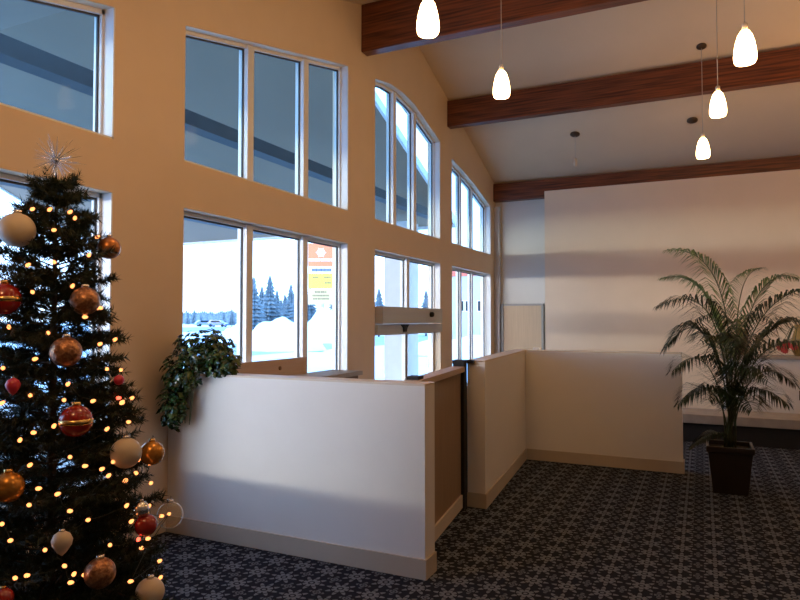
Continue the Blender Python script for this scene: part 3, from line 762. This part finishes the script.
# spruces
def spruce(loc, h, label, seed, group='spruces outside'):
    rr_ = random.Random(seed); t = thing('spruce_tree', label, 'tree', loc, group)
    x, y, z0 = loc
    MB().tube([(x, y, z0), (x, y, z0 + h * .95)], [h * .02, h * .004], 7).build('trunk', M_['bark'], t)
    fm = MB(); L_ = 13
    for i in range(L_):
        f = i / L_; zc = z0 + h * (.08 + .9 * f); r0 = h * .27 * (1 - f) ** .9 + h * .012
        n = 18; vs = [(x, y, zc + h * .11)]
        for k in range(n):
            w = 2 * PI * k / n; rad = r0 * (rr_.uniform(.85, 1.15) if k % 2 else rr_.uniform(.45, .65))
            vs.append((x + rad * math.cos(w), y + rad * math.sin(w), zc - rr_.uniform(0, .025) * h))
        fm.add(vs, [(0, 1 + k, 1 + (k + 1) % n) for k in range(n)])
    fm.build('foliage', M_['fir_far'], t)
TREES = [(254, 84, 277, 'spruce nearest the left mullion of the ivy window'), (262, 95, 286, 'short spruce second from the mullion in the ivy window'), (270, 90, 275, 'tallest spruce over the left snow pile'), (277, 106, 290, 'low spruce right of the tallest one'),
         (285, 113, 294, 'lowest spruce in the gap over the left snow pile'), (291, 98, 284, 'slim spruce left of the second mullion'), (298, 88, 281, 'dark spruce against the second mullion'), (310, 92, 286, 'spruce left behind the tall sign'), (334, 92, 290, 'spruce right behind the tall sign'),
         (379, 60, 288, 'spruce seen left of the grey column through the transom'), (426, 62, 290, 'spruce seen right of the grey column through the transom'),
         (188, 200, 313, 'tiny far spruce at the left edge of the ivy window'), (194, 214, 311, 'second tiny far spruce from the left in the ivy window'), (201, 205, 314, 'third tiny far spruce from the left in the ivy window'), (232, 150, 308, 'small far spruce left of the first mullion'), (224, 170, 312, 'small far spruce above the blue car')]
for i, (u, d, vt, lab) in enumerate(TREES):
    top = atd(u, vt, d); spruce((top.x, top.y, -.06), top.z + .06, lab, 20 + i)

for i, (u, d, vt, lab) in enumerate([(258, 104, 296, 'broad low spruce behind the short one in the ivy window'), (266, 115, 293, 'broad low spruce left behind the tallest one'), (274, 121, 296, 'broad low spruce right behind the tallest one'), (281, 129, 299, 'broad low spruce in the gap of the treetops'), (294, 110, 294, 'broad low spruce behind the slim one'), (303, 124, 293, 'broad spruce hidden partly by the second mullion')]):
    top = atd(u, vt, d); spruce((top.x, top.y, -.06), top.z + .06, lab, 60 + i)
tl = MB(); base_ = [atd(u, 318, 260) for u in range(120, 520, 2)]
fr_, bk = [], []
for i, p in enumerate(base_):
    h_ = 2.2 + 1.2 * math.sin(i * .21) * math.sin(i * .07) + R.uniform(0, 1.6)
    tl.add([(p.x, p.y, -.06), (p.x + 2.2, p.y + 1, -.06), (p.x + 1.4, p.y + 4, -.06), (p.x - .8, p.y + 3, -.06), (p.x - 1.2, p.y + 1, -.06), (p.x + .3, p.y + 2, 2.0 + h_)],
           [(0, 1, 5), (1, 2, 5), (2, 3, 5), (3, 4, 5), (4, 0, 5)])
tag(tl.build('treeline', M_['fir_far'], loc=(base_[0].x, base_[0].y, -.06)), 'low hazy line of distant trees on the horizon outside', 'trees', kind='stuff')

# cars on the road
def car(u, d, mk, label, ang):
    base = atd(u, 320, d); t = thing('car', label, 'car', (base.x, base.y, -.03))
    ca, sa = math.cos(ang), math.sin(ang)
    def tf(mb):
        for i, p in enumerate(mb.v): mb.v[i] = Vector((base.x + p.x * ca - p.y * sa, base.y + p.x * sa + p.y * ca, p.z - .03))
        return mb
    tf(MB().prism([(-2.2, .35), (2.2, .35), (2.25, .75), (1.3, .95), (.7, 1.45), (-1.3, 1.5), (-2.1, 1.0), (-2.25, .7)], 1, -.88, .88)).build('body', M_[mk], t)
    tf(MB().prism([(-1.25, 1.0), (1.05, 1.0), (.65, 1.38), (-1.2, 1.42)], 1, -.89, .89)).build('windows', M_['darkglass'], t)
    for x in (-1.35, 1.35):
        for y in (-.82, .82):
            tf(MB().lathe([(0, -.1), (.33, -.1), (.33, .1), (0, .1)], (x, y, .33), 16, Matrix.Rotation(PI / 2, 3, 'X'))).build('wheel', M_['rubber'], t)
car(205, 150, 'greycar', 'small grey car far off on the road', 1.0)
car(218, 140, 'blue', 'small blue car far off on the road', .3)

# neighbouring building
nb = thing('neighbour_building', 'white building with a red roof edge seen through the farthest window', 'building', (-11, 43, 0))
BY = 43.0
p0, p1 = at(440, 320, 1, BY), at(520, 320, 1, BY)
zt_ = at(470, 276, 1, BY).z
MB().box((p0.x, BY, -.06), (p1.x, BY + 9, zt_)).build('wall', M_['siding'], nb)
MB().box((p0.x - .3, BY - .35, zt_), (p1.x + .3, BY + 9.3, zt_ + .55)).build('roof', M_['redroof'], nb)
for (u0, u1) in ((458.5, 463.5), (466, 472), (478, 483)):
    a, b = at(u0, 311, 1, BY), at(u1, 301, 1, BY)
    wf = MB().box((a.x - .06, BY - .03, a.z - .06), (b.x + .06, BY - .001, b.z + .06)).build('window', M_['fascia'], nb)
    MB().box((a.x, BY - .05, a.z), (b.x, BY - .03, b.z)).build('pane', M_['darkglass'], wf)

# ------------------------------------------------------------------ sky
wd = bpy.data.worlds.new('overcast_dusk_sky'); bpy.context.scene.world = wd; wd.use_nodes = True
nt = wd.node_tree; nt.nodes.clear(); L = nt.links
out = nt.nodes.new('ShaderNodeOutputWorld'); bg = nt.nodes.new('ShaderNodeBackground'); L.new(bg.outputs[0], out.inputs[0])
tc = nt.nodes.new('ShaderNodeTexCoord'); sx = nt.nodes.new('ShaderNodeSeparateXYZ'); L.new(tc.outputs['Generated'], sx.inputs[0])
cr = nt.nodes.new('ShaderNodeValToRGB'); L.new(sx.outputs[2], cr.inputs[0])
e = cr.color_ramp.elements
e[0].position = 0.0; e[0].color = (1.95, 2.65, 3.7, 1); e[1].position = .9; e[1].color = (0.95, 2.4, 5.2, 1)
x = e.new(.22); x.color = (1.6, 2.9, 5.0, 1)
def mr(src, a, b, c, d):
    n = nt.nodes.new('ShaderNodeMapRange'); n.clamp = True
    for i, val in enumerate((a, b, c, d)): n.inputs[i + 1].default_value = val
    L.new(src, n.inputs[0]); return n.outputs[0]
def mul(a, b):
    n = nt.nodes.new('ShaderNodeMath'); n.operation = 'MULTIPLY'
    for i, s_ in enumerate((a, b)):
        if isinstance(s_, float): n.inputs[i].default_value = s_
        else: L.new(s_, n.inputs[i])
    return n.outputs[0]
GLOW = 98.0
az = nt.nodes.new('ShaderNodeVectorMath'); az.operation = 'DOT_PRODUCT'; L.new(tc.outputs['Generated'], az.inputs[0]); az.inputs[1].default_value = (-.44, -.90, 0)
band = mul(mul(mr(sx.outputs[2], -.004, .004, 0, 1), mr(sx.outputs[2], .012, .045, 1, 0)), mul(mr(az.outputs['Value'], .80, .95, 0, 1), GLOW))
gc = nt.nodes.new('ShaderNodeVectorMath'); gc.operation = 'SCALE'; gc.inputs[0].default_value = (1.0, .92, .83); L.new(band, gc.inputs['Scale'])
ad = nt.nodes.new('ShaderNodeVectorMath'); ad.operation = 'ADD'; L.new(cr.outputs[0], ad.inputs[0]); L.new(gc.outputs[0], ad.inputs[1])
L.new(ad.outputs[0], bg.inputs[0]); bg.inputs[1].default_value = 1.0
wd.cycles.sampling_method = 'MANUAL'; wd.cycles.sample_map_resolution = 2048

# ------------------------------------------------------------------ enlarge everything to life size
done = set()
for o in C.objects:
    o.location = o.location * S
    if o.type == 'MESH' and o.data.name not in done:
        done.add(o.data.name); o.data.transform(Matrix.Scale(S, 4))
    if o.type == 'LIGHT':
        o.data.energy *= S * S; o.data.shadow_soft_size *= S

cam = bpy.data.cameras.new('camera'); co = bpy.data.objects.new('camera', cam); C.objects.link(co)
cam.sensor_fit = 'HORIZONTAL'; cam.sensor_width = 36; cam.lens = 36 * F / 800; cam.clip_end = 2000; cam.clip_start = .05
co.matrix_world = Matrix.Translation(CAM * S) @ Matrix((RT, UP, -FW)).transposed().to_4x4()
sc = bpy.context.scene; sc.camera = co
sc.view_settings.view_transform = 'Standard'; sc.view_settings.look = 'None'; sc.view_settings.gamma = 1; sc.view_settings.use_curve_mapping = False
sc.view_settings.exposure = 0.12
sc.cycles.max_bounces = 8; sc.cycles.diffuse_bounces = 5; sc.cycles.transparent_max_bounces = 12
sc.cycles.use_denoising = True; sc.cycles.sample_clamp_indirect = 8
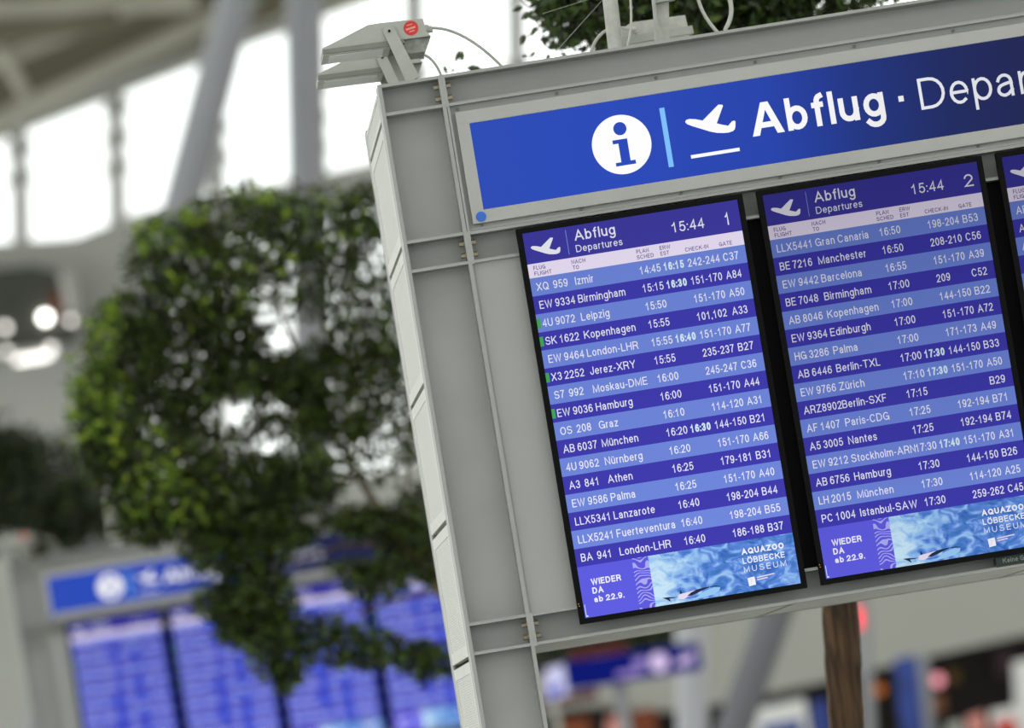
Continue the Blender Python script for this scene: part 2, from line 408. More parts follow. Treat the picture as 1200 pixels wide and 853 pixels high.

==========

=== SHORT PROBLEM ===
Starting at the top of the listing above, reproduce each line up to and including the one with "fm.add(vs, [(0, 1"; omit the pictures.

=== ANSWER ===
Continue the Blender Python script for this scene: part 3, from line 762. This part finishes the script.
# spruces
def spruce(loc, h, label, seed, group='spruces outside'):
    rr_ = random.Random(seed); t = thing('spruce_tree', label, 'tree', loc, group)
    x, y, z0 = loc
    MB().tube([(x, y, z0), (x, y, z0 + h * .95)], [h * .02, h * .004], 7).build('trunk', M_['bark'], t)
    fm = MB(); L_ = 13
    for i in range(L_):
        f = i / L_; zc = z0 + h * (.08 + .9 * f); r0 = h * .27 * (1 - f) ** .9 + h * .012
        n = 18; vs = [(x, y, zc + h * .11)]
        for k in range(n):
            w = 2 * PI * k / n; rad = r0 * (rr_.uniform(.85, 1.15) if k % 2 else rr_.uniform(.45, .65))
            vs.append((x + rad * math.cos(w), y + rad * math.sin(w), zc - rr_.uniform(0, .025) * h))
        fm.add(vs, [(0, 1 + k, 1 + (k + 1) % n) for k in range(n)])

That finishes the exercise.